OXIDATION RESISTANCE TEST I (IP48)

Oxidation test vessels were first cleaned by soaking them in concentrated Sulphuric Acid overnight and then washed with tap water and distilled water repeatedly. Afterward, they were dried in a glassware oven operating at 100°C/212^OF for at least two hours and then allowed to cool to room temperature before use. Empty test vessels with ground glass heads were then weighed to the nearest 0.1 gm weight.

Approximately 40 ml / 1-2 oz. of each sample was then charged into the empty oxidation test vessels from the labeled glass beakers. Thereafter, we weighed the test vessels containing the virgin samples to the nearest 0.1 gm. We placed the test vessels in an oil bath at 200 ± 0.5 °C/ 392 ± 32°F.

We introduced air supply into the vessels at a flow rate 15 ± 0.25 l/h using a compressor. As soon as the fluid sample reached the test temperature, we adjusted the air flow, and maintained the test conditions for 6 hours ± 10 minutes. Afterward, we removed the oxidation tube from the baths and allowed them to cool to room temperature. We repeated the heating procedure after 12 hours with air flow. After A second 6-hour cycle, we removed the oxidation tubes from bath and then cooled to room temperature.

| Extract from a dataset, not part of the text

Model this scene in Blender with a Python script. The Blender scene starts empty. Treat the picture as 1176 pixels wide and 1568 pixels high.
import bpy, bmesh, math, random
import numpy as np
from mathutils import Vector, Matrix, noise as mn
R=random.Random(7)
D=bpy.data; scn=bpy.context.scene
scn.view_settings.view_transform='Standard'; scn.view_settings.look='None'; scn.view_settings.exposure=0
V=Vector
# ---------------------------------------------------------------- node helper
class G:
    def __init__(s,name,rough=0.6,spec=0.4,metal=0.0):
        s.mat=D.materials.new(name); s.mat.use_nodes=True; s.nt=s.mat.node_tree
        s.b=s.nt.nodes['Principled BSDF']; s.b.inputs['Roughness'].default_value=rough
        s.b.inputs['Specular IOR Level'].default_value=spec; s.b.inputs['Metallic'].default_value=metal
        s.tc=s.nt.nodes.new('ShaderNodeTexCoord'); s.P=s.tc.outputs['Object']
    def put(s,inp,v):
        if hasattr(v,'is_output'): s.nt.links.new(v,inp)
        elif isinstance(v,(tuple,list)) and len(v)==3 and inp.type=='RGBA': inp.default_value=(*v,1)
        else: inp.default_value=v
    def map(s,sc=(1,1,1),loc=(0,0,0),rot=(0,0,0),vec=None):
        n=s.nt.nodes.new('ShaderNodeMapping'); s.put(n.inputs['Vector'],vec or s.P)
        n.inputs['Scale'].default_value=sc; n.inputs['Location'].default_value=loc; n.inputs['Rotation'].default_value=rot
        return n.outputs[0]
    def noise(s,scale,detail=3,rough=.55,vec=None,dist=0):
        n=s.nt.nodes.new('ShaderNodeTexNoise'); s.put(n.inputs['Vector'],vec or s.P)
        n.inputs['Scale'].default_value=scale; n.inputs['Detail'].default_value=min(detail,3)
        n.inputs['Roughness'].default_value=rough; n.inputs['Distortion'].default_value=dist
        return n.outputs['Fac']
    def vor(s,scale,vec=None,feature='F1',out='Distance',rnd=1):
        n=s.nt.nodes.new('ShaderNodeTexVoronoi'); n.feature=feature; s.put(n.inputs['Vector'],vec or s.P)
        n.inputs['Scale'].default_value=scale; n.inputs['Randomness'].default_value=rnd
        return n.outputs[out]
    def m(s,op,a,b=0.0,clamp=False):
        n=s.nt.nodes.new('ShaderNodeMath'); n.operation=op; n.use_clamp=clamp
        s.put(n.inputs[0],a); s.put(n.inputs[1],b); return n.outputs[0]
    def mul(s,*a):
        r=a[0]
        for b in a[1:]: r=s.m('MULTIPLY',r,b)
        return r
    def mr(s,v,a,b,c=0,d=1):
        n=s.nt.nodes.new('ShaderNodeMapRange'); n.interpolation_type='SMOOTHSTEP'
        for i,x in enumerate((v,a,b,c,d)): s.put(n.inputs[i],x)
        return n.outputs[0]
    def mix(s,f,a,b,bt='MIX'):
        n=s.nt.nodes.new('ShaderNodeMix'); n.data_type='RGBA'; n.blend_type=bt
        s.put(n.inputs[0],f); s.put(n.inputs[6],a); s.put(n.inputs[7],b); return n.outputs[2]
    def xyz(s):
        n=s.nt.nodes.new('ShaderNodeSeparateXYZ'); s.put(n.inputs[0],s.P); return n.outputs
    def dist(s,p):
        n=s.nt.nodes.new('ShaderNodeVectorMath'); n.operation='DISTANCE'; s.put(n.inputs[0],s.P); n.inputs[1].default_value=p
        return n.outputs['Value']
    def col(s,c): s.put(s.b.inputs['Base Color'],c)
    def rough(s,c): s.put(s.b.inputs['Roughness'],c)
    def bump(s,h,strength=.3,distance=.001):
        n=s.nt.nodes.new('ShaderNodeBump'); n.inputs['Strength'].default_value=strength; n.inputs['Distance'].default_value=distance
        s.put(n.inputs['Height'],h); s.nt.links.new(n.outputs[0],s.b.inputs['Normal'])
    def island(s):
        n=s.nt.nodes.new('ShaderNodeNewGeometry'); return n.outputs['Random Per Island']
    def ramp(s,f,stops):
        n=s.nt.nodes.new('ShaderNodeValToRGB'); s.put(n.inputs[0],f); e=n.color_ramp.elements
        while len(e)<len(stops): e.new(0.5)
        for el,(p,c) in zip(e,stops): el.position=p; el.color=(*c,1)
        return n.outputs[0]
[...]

The heat transfer fluid samples are thereafter tested for oxidative degradation by measuring changes in their Kinematic Viscosity with a Herzog Multi-Range Viscometer (HVM 472) in accordance with ASTM D44512 . The TAN of the samples oxidized in the IP48 test were analyzed in accordance with ASTM D 66413. We utilized acid-base titration method using standardized Potassium Hydroxide (KOH) as titrant. TAN is expressed in mg of KOH required per gm of the sample. Since the heat transfer fluid samples are the non-aqueous type, they were diluted in a mix of Toluene and Isopropyl Alcohol. To obtain the TAN of the samples, we weighed approximately 1 g of heat transfer fluid to nearest 0.1 mg in a 100-mL beaker and added 75 mL of solvent.